= GOAL OF THE EXERCISE =
Copy all lines below exactly as written. Leave pictures out.

= DATASET SECTION =
○ ○ ○
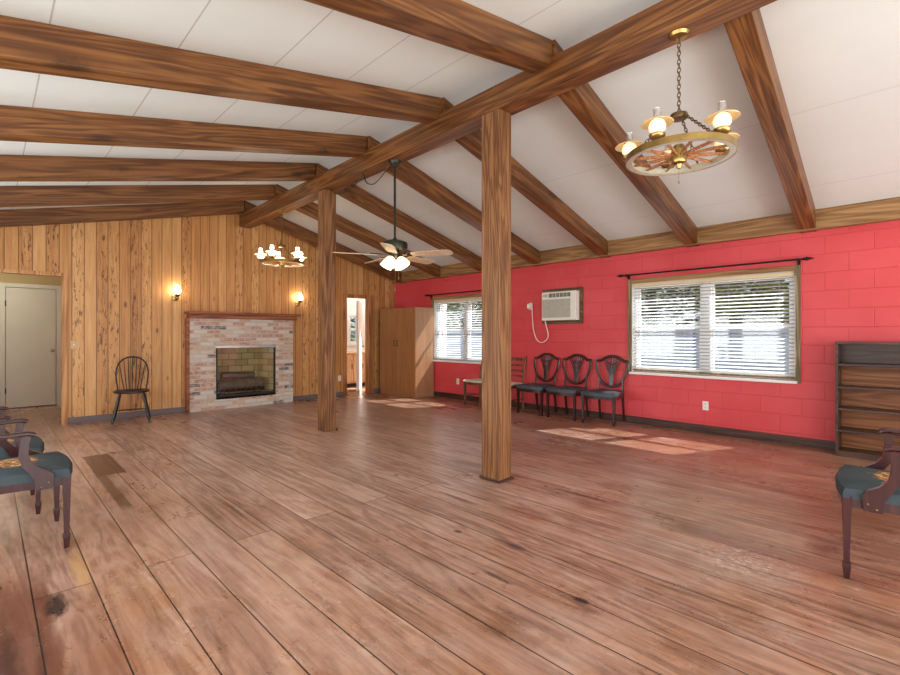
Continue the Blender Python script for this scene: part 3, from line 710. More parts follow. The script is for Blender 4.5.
# ------------------------------------------------------------------ wagon wheel chandeliers
def chandelier(drop, globe, offset):
    """origin on the underside of the ridge beam; wheel plane at z=-drop"""
    e = thing('wagon_wheel_chandelier', '', 'chandelier', (0, 0, 0), 0, 'wagon wheel chandeliers')
    R0 = 0.325; zw = -drop; zh = zw + 0.255
    MB().lathe([(0.001, -0.03), (0.02, -0.03), (0.055, -0.018), (0.065, 0.0)], (0, 0, 0), 20).build('canopy', M['brass'], e)
    def chain(a, b, link=0.036):
        m = MB(); a = Vector(a); b = Vector(b); L = (b - a).length; n = max(2, round(L / (link * 0.76))); d = (b - a).normalized()
        ref = Vector((0, 0, 1)) if abs(d.z) < 0.9 else Vector((1, 0, 0)); u = d.cross(ref).normalized(); v = d.cross(u)
        for i in range(n):
            c = a.lerp(b, (i + 0.5) / n); w_ = u if i % 2 else v
            m.tube([c + d * math.cos(q) * link * 0.5 + w_ * math.sin(q) * link * 0.28 for q in [2 * PI * k / 10 for k in range(10)]], 0.0032, 5, True)
        return m
    chain((0, 0, -0.03), (0, 0, zh + 0.02)).build('chain', M['chain'], e)
    MB().lathe([(0.01, 0.025), (0.05, 0.018), (0.055, 0.0), (0.05, -0.015), (0.02, -0.02)], (0, 0, zh), 18).build('chain_collar', M['chain'], e)
    for k in range(3):
        a = offset + math.radians(36) + k * 2 * PI / 3
        chain((0.045 * math.cos(a), 0.045 * math.sin(a), zh), (R0 * 0.93 * math.cos(a), R0 * 0.93 * math.sin(a), zw + 0.022), 0.03).build('stay_chain', M['chain'], e)
    MB().lathe([(R0 - 0.04, -0.018), (R0 - 0.004, -0.018), (R0 - 0.004, 0.018), (R0 - 0.04, 0.018), (R0 - 0.04, -0.018)], (0, 0, zw), 48, cap=False).build('wheel_rim', M['rim'], e)
    MB().lathe([(R0 - 0.004, -0.02), (R0 + 0.002, -0.02), (R0 + 0.002, 0.02), (R0 - 0.004, 0.02), (R0 - 0.004, -0.02)], (0, 0, zw), 48, cap=False).build('rim_band', M['brass'], e)
    MB().lathe([(0.001, -0.085), (0.012, -0.08), (0.02, -0.055), (0.042, -0.045), (0.048, -0.03), (0.048, 0.03), (0.04, 0.045), (0.03, 0.07), (0.001, 0.075)], (0, 0, zw), 18).build('hub', M['brass'], e)
    MB().tube([(0.0, 0, zw - 0.08), (0.001, 0, zw - 0.16)], 0.0015, 5).lathe([(0.001, -0.02), (0.005, -0.015), (0.003, 0.0)], (0, 0, zw - 0.16), 8).build('pull_chain', M['brass'], e)
    for k in range(12):
        a = k * PI / 6 + 0.1; d = Vector((math.cos(a), math.sin(a), 0)); z = Vector((0, 0, zw))
        MB().tube([d * 0.045 + z, d * 0.10 + z, d * 0.15 + z, d * 0.24 + z, d * (R0 - 0.035) + z], [0.007, 0.009, 0.011, 0.010, 0.007], 8).build('spoke', M['wheelwood'], e)
    for k in range(5):
        a = offset + k * 2 * PI / 5; c = Vector(((R0 - 0.02) * math.cos(a), (R0 - 0.02) * math.sin(a), zw + 0.02))
        lp = MB().lathe([(0.015, 0.0), (0.03, 0.004), (0.046, 0.02), (0.048, 0.036), (0.036, 0.042), (0.001, 0.042)], c, 18).build('lamp_cup', M['brass'], e)
        MB().lathe([(0.03, 0.042), (0.048, 0.065), (0.05, 0.085), (0.04, 0.112), (0.026, 0.125)], c, 18).build('glass_globe', globe, lp)
        MB().lathe([(0.026, 0.126), (0.024, 0.14), (0.022, 0.185), (0.024, 0.19)], c, 14, cap=False).build('chimney', M['chimney'] if globe is M['globe'] else globe, lp)
        MB().lathe([(0.036, 0.131), (0.085, 0.111), (0.094, 0.103), (0.092, 0.100), (0.083, 0.107), (0.036, 0.127), (0.036, 0.131)], c, 22, cap=False).build('saucer_shade', M['shade'], lp)
    return e
toW = -math.radians(44.3)
a0 = math.radians(31 - 25.7) + toW
c1 = chandelier(0.79, M['globe'], a0); c1.location = (3.22, 1.17, rz(1.17))
c1['label'] = 'large near wagon wheel chandelier with softly lit oil lamp globes'
c2 = chandelier(0.785, M['globewhite'], math.radians(27 + 19.6) + toW); c2.location = (3.22, 6.96, rz(6.96))
c2['label'] = 'distant wagon wheel chandelier with bright white lamps before the plank wall'

# ------------------------------------------------------------------ ceiling fan
fn = thing('ceiling_fan', 'dark bronze ceiling fan with pale blades and lit glass shades under ridge beam', 'ceiling fan', (3.22, 4.17, rz(4.17) - 0.06))
MB().lathe([(0.001, -0.075), (0.022, -0.072), (0.045, -0.04), (0.068, -0.008), (0.068, 0.0)], (0, 0, 0.06), 22).build('canopy', M['bronze'], fn)
MB().tube([(0, 0, 0.0), (0, 0, -0.82)], 0.0125, 12).build('downrod', M['bronze'], fn)
MB().lathe([(0.02, -0.79), (0.03, -0.805), (0.10, -0.82), (0.138, -0.84), (0.142, -0.87), (0.138, -0.905), (0.10, -0.925), (0.05, -0.935), (0.05, -0.955), (0.07, -0.96), (0.07, -0.985), (0.03, -1.0), (0.001, -1.0)], (0, 0, 0), 30).build('motor_housing', M['bronze'], fn)
for k in range(5):
    a = math.radians(119 + 6.6 + 72 * k) + toW
    m_ = Matrix.Rotation(a, 4, 'Z') @ Matrix.Translation((0, 0, -0.978)) @ Matrix.Rotation(math.radians(-12), 4, 'X')
    bl = MB(); pol = [(0.20, -0.052), (0.30, -0.062), (0.60, -0.072), (0.645, -0.060), (0.665, -0.03), (0.665, 0.03), (0.645, 0.060), (0.60, 0.072), (0.30, 0.062), (0.20, 0.052)]
    bl.prism(pol, -0.003, 0.003, 'xy'); bl.move(m_); bo = bl.build('blade', M['blade'], fn)
    ir = MB(); ir.box(0.09, 0.15, -0.016, 0.016, -0.004, 0.006, 0.002).tube(catmull([(0.14, -0.012, 0.004), (0.18, -0.045, 0.006), (0.27, -0.02, 0.006)]), 0.006, 6).tube(catmull([(0.14, 0.012, 0.004), (0.18, 0.045, 0.006), (0.27, 0.02, 0.006)]), 0.006, 6)
    ir.move(m_); ir.build('blade_iron', M['bronze'], bo)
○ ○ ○
= RESPONSE BELOW =
Continue the Blender Python script for this scene: part 3, from line 710. More parts follow. The script is for Blender 4.5.
# ------------------------------------------------------------------ wagon wheel chandeliers
def chandelier(drop, globe, offset):
    """origin on the underside of the ridge beam; wheel plane at z=-drop"""
    e = thing('wagon_wheel_chandelier', '', 'chandelier', (0, 0, 0), 0, 'wagon wheel chandeliers')
    R0 = 0.325; zw = -drop; zh = zw + 0.255
    MB().lathe([(0.001, -0.03), (0.02, -0.03), (0.055, -0.018), (0.065, 0.0)], (0, 0, 0), 20).build('canopy', M['brass'], e)
    def chain(a, b, link=0.036):
        m = MB(); a = Vector(a); b = Vector(b); L = (b - a).length; n = max(2, round(L / (link * 0.76))); d = (b - a).normalized()
        ref = Vector((0, 0, 1)) if abs(d.z) < 0.9 else Vector((1, 0, 0)); u = d.cross(ref).normalized(); v = d.cross(u)
        for i in range(n):
            c = a.lerp(b, (i + 0.5) / n); w_ = u if i % 2 else v
            m.tube([c + d * math.cos(q) * link * 0.5 + w_ * math.sin(q) * link * 0.28 for q in [2 * PI * k / 10 for k in range(10)]], 0.0032, 5, True)
        return m
    chain((0, 0, -0.03), (0, 0, zh + 0.02)).build('chain', M['chain'], e)
    MB().lathe([(0.01, 0.025), (0.05, 0.018), (0.055, 0.0), (0.05, -0.015), (0.02, -0.02)], (0, 0, zh), 18).build('chain_collar', M['chain'], e)
    for k in range(3):
        a = offset + math.radians(36) + k * 2 * PI / 3
        chain((0.045 * math.cos(a), 0.045 * math.sin(a), zh), (R0 * 0.93 * math.cos(a), R0 * 0.93 * math.sin(a), zw + 0.022), 0.03).build('stay_chain', M['chain'], e)
    MB().lathe([(R0 - 0.04, -0.018), (R0 - 0.004, -0.018), (R0 - 0.004, 0.018), (R0 - 0.04, 0.018), (R0 - 0.04, -0.018)], (0, 0, zw), 48, cap=False).build('wheel_rim', M['rim'], e)
    MB().lathe([(R0 - 0.004, -0.02), (R0 + 0.002, -0.02), (R0 + 0.002, 0.02), (R0 - 0.004, 0.02), (R0 - 0.004, -0.02)], (0, 0, zw), 48, cap=False).build('rim_band', M['brass'], e)
    MB().lathe([(0.001, -0.085), (0.012, -0.08), (0.02, -0.055), (0.042, -0.045), (0.048, -0.03), (0.048, 0.03), (0.04, 0.045), (0.03, 0.07), (0.001, 0.075)], (0, 0, zw), 18).build('hub', M['brass'], e)
    MB().tube([(0.0, 0, zw - 0.08), (0.001, 0, zw - 0.16)], 0.0015, 5).lathe([(0.001, -0.02), (0.005, -0.015), (0.003, 0.0)], (0, 0, zw - 0.16), 8).build('pull_chain', M['brass'], e)
    for k in range(12):
        a = k * PI / 6 + 0.1; d = Vector((math.cos(a), math.sin(a), 0)); z = Vector((0, 0, zw))
        MB().tube([d * 0.045 + z, d * 0.10 + z, d * 0.15 + z, d * 0.24 + z, d * (R0 - 0.035) + z], [0.007, 0.009, 0.011, 0.010, 0.007], 8).build('spoke', M['wheelwood'], e)
    for k in range(5):
        a = offset + k * 2 * PI / 5; c = Vector(((R0 - 0.02) * math.cos(a), (R0 - 0.02) * math.sin(a), zw + 0.02))
        lp = MB().lathe([(0.015, 0.0), (0.03, 0.004), (0.046, 0.02), (0.048, 0.036), (0.036, 0.042), (0.001, 0.042)], c, 18).build('lamp_cup', M['brass'], e)
        MB().lathe([(0.03, 0.042), (0.048, 0.065), (0.05, 0.085), (0.04, 0.112), (0.026, 0.125)], c, 18).build('glass_globe', globe, lp)
        MB().lathe([(0.026, 0.126), (0.024, 0.14), (0.022, 0.185), (0.024, 0.19)], c, 14, cap=False).build('chimney', M['chimney'] if globe is M['globe'] else globe, lp)
        MB().lathe([(0.036, 0.131), (0.085, 0.111), (0.094, 0.103), (0.092, 0.100), (0.083, 0.107), (0.036, 0.127), (0.036, 0.131)], c, 22, cap=False).build('saucer_shade', M['shade'], lp)
    return e
toW = -math.radians(44.3)
a0 = math.radians(31 - 25.7) + toW
c1 = chandelier(0.79, M['globe'], a0); c1.location = (3.22, 1.17, rz(1.17))
c1['label'] = 'large near wagon wheel chandelier with softly lit oil lamp globes'
c2 = chandelier(0.785, M['globewhite'], math.radians(27 + 19.6) + toW); c2.location = (3.22, 6.96, rz(6.96))
c2['label'] = 'distant wagon wheel chandelier with bright white lamps before the plank wall'

# ------------------------------------------------------------------ ceiling fan
fn = thing('ceiling_fan', 'dark bronze ceiling fan with pale blades and lit glass shades under ridge beam', 'ceiling fan', (3.22, 4.17, rz(4.17) - 0.06))
MB().lathe([(0.001, -0.075), (0.022, -0.072), (0.045, -0.04), (0.068, -0.008), (0.068, 0.0)], (0, 0, 0.06), 22).build('canopy', M['bronze'], fn)
MB().tube([(0, 0, 0.0), (0, 0, -0.82)], 0.0125, 12).build('downrod', M['bronze'], fn)
MB().lathe([(0.02, -0.79), (0.03, -0.805), (0.10, -0.82), (0.138, -0.84), (0.142, -0.87), (0.138, -0.905), (0.10, -0.925), (0.05, -0.935), (0.05, -0.955), (0.07, -0.96), (0.07, -0.985), (0.03, -1.0), (0.001, -1.0)], (0, 0, 0), 30).build('motor_housing', M['bronze'], fn)
for k in range(5):
    a = math.radians(119 + 6.6 + 72 * k) + toW
    m_ = Matrix.Rotation(a, 4, 'Z') @ Matrix.Translation((0, 0, -0.978)) @ Matrix.Rotation(math.radians(-12), 4, 'X')
    bl = MB(); pol = [(0.20, -0.052), (0.30, -0.062), (0.60, -0.072), (0.645, -0.060), (0.665, -0.03), (0.665, 0.03), (0.645, 0.060), (0.60, 0.072), (0.30, 0.062), (0.20, 0.052)]
    bl.prism(pol, -0.003, 0.003, 'xy'); bl.move(m_); bo = bl.build('blade', M['blade'], fn)
    ir = MB(); ir.box(0.09, 0.15, -0.016, 0.016, -0.004, 0.006, 0.002).tube(catmull([(0.14, -0.012, 0.004), (0.18, -0.045, 0.006), (0.27, -0.02, 0.006)]), 0.006, 6).tube(catmull([(0.14, 0.012, 0.004), (0.18, 0.045, 0.006), (0.27, 0.02, 0.006)]), 0.006, 6)
    ir.move(m_); ir.build('blade_iron', M['bronze'], bo)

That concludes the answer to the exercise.